Armed with an M-1 rifle and a .45-caliber sidearm, the colonel entered the edifice and saw no German soldiers present on the ground floor. Keeping his rifle at the ready, he headed to the inside doorway that led to the staircase giving access to the north steeple (the taller of the two steeples). Colonel Griffith then began his 290-stairstep journey up to the north steeple’s platform. Upon arriving there, his suspicions were confirmed: there were no German snipers in the north steeple. Looking down from the north steeple’s platform to the platform of the south tower, he could see that there were no German snipers there, either. Colonel Griffith stood at one of the windows in the north steeple and waved his arms in a sustained and energetic manner.xii He then shouted to the 7th Armored Division soldiers below, at his mightiest volume, “No snipers! No snipers!”  

With these actions, the colonel assured that no further rifle fire would be directed at the steeples and, more importantly, he assured that howitzer shells would not destroy either or both of the steeples, as had already been the fate of so many church steeples in France during the war. An errant howitzer shell, or the hurtling debris of a collapsing steeple, might have done far more damage to Chartres Cathedral than just the loss of the two steeples. We may say, then, that Colonel Griffith saved the cathedral that morning.  

The war raged on, however.

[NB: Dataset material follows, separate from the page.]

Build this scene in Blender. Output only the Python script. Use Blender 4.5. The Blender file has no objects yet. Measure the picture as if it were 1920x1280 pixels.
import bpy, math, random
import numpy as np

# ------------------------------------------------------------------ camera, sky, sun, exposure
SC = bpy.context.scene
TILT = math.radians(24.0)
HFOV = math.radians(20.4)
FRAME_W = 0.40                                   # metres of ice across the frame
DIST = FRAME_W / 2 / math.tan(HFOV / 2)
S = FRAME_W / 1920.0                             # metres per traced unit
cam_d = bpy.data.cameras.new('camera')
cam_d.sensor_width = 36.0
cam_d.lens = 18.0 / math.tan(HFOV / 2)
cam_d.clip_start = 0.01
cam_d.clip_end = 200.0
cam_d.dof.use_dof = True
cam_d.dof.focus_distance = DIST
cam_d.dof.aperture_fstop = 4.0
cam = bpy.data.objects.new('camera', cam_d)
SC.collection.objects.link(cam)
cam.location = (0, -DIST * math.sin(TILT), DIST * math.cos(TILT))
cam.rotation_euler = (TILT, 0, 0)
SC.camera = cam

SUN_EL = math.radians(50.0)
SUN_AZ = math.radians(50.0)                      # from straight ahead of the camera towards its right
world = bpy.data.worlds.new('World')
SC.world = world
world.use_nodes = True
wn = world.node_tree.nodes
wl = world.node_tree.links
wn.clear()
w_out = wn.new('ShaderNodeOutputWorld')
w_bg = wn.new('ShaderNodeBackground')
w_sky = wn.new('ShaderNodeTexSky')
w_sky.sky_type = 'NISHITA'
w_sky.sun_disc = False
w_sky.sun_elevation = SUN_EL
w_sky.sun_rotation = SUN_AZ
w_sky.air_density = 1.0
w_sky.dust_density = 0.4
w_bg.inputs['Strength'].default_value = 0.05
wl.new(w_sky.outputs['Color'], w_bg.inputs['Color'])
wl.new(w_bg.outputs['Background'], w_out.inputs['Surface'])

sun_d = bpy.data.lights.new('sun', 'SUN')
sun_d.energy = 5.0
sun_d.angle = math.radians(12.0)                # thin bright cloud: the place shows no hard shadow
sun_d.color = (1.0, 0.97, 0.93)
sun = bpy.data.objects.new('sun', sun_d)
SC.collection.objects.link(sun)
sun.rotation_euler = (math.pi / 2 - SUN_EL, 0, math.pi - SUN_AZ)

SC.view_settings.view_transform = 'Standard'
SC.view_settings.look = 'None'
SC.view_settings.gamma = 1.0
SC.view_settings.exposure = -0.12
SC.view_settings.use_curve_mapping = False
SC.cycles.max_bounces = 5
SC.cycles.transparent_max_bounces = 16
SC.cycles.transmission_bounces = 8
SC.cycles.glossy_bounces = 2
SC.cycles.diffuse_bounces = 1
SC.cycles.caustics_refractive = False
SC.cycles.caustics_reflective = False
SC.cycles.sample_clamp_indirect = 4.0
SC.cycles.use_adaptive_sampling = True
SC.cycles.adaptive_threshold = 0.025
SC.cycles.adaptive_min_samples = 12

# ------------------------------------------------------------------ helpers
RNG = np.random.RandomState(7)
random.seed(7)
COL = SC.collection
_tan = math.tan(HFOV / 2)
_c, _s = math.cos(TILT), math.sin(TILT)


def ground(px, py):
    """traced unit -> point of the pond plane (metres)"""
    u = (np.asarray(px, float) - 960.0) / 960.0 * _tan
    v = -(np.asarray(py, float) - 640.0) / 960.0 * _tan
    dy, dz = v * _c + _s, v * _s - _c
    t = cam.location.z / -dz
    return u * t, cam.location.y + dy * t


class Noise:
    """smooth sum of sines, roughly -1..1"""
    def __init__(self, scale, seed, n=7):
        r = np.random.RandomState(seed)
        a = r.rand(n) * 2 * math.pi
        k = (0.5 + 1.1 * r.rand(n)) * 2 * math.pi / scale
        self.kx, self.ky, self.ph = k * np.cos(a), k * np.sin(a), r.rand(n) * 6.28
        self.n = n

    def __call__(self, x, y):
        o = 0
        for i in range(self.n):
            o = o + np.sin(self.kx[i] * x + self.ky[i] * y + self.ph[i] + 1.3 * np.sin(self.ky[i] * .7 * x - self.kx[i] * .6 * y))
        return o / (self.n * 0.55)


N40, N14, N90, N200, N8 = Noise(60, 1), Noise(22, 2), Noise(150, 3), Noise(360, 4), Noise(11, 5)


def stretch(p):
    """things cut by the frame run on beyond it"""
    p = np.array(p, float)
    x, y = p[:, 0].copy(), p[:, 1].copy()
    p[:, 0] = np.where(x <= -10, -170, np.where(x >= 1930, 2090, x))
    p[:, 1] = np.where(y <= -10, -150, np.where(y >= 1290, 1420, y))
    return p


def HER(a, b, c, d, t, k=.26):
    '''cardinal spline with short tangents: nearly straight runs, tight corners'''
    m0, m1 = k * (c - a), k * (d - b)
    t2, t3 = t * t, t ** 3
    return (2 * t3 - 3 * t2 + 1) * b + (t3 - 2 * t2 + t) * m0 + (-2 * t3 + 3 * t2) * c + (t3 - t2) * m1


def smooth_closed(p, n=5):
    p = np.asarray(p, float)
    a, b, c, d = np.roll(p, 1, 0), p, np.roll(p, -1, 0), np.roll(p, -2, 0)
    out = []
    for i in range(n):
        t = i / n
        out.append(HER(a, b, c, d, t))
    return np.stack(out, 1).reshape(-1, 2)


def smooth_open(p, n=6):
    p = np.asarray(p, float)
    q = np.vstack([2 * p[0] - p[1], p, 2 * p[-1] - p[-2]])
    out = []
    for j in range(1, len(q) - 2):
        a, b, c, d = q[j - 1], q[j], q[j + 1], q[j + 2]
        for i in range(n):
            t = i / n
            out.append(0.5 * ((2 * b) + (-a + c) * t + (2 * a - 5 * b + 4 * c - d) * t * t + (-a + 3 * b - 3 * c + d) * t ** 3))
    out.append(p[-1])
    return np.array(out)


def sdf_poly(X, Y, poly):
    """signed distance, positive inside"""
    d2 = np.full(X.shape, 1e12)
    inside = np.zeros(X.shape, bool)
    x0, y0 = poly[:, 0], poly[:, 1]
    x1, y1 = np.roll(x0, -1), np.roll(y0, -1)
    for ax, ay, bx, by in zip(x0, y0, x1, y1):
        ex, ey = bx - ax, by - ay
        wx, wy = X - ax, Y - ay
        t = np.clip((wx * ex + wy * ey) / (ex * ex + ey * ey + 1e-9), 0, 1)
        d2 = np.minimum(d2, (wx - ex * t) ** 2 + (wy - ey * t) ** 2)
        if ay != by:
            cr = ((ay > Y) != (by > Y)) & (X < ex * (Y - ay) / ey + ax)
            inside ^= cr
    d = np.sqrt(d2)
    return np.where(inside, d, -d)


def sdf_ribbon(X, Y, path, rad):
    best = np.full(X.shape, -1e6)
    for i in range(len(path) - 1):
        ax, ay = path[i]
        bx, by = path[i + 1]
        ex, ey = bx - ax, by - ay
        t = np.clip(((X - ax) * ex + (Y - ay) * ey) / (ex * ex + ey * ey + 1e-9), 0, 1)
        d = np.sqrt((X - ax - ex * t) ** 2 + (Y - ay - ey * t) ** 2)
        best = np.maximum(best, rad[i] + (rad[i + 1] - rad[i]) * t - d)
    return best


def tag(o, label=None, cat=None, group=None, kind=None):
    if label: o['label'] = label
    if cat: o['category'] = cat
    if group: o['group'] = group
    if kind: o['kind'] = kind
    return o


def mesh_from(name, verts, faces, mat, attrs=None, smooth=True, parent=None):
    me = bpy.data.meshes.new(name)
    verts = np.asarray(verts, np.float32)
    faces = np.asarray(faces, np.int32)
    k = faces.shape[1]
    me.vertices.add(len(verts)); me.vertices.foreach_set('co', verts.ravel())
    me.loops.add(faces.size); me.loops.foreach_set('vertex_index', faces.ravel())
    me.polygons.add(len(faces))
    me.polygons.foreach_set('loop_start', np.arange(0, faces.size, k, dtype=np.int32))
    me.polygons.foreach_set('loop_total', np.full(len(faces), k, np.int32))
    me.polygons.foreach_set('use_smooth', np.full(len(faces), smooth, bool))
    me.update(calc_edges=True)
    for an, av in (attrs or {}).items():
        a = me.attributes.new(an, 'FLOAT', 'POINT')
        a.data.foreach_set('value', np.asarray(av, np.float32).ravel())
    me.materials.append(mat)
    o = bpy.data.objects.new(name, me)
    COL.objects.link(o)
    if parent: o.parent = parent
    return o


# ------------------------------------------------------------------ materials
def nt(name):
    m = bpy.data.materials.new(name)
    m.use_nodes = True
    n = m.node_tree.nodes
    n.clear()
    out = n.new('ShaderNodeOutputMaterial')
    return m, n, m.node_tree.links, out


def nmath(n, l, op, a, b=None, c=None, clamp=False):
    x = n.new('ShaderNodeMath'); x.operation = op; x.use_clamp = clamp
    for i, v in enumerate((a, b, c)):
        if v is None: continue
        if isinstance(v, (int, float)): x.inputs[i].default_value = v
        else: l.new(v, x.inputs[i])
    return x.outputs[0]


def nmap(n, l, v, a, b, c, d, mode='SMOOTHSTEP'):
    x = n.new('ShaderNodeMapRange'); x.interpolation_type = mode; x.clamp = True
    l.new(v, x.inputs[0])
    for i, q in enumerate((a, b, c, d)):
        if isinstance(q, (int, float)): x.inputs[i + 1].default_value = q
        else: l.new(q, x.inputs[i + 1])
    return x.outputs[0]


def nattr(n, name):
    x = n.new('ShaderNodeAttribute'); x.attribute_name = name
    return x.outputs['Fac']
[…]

The Allied military operation to liberate Chartres would continue for three more days, not concluding until the morning of Saturday, August 19, 1944, with the efforts of the 5th Infantry Division and a group of French volunteers.xiii Colonel Griffith, tragically, would not survive the liberation, dying in combat in Lèves, France (a suburb of Chartres) only a few hours after having saved the cathedral.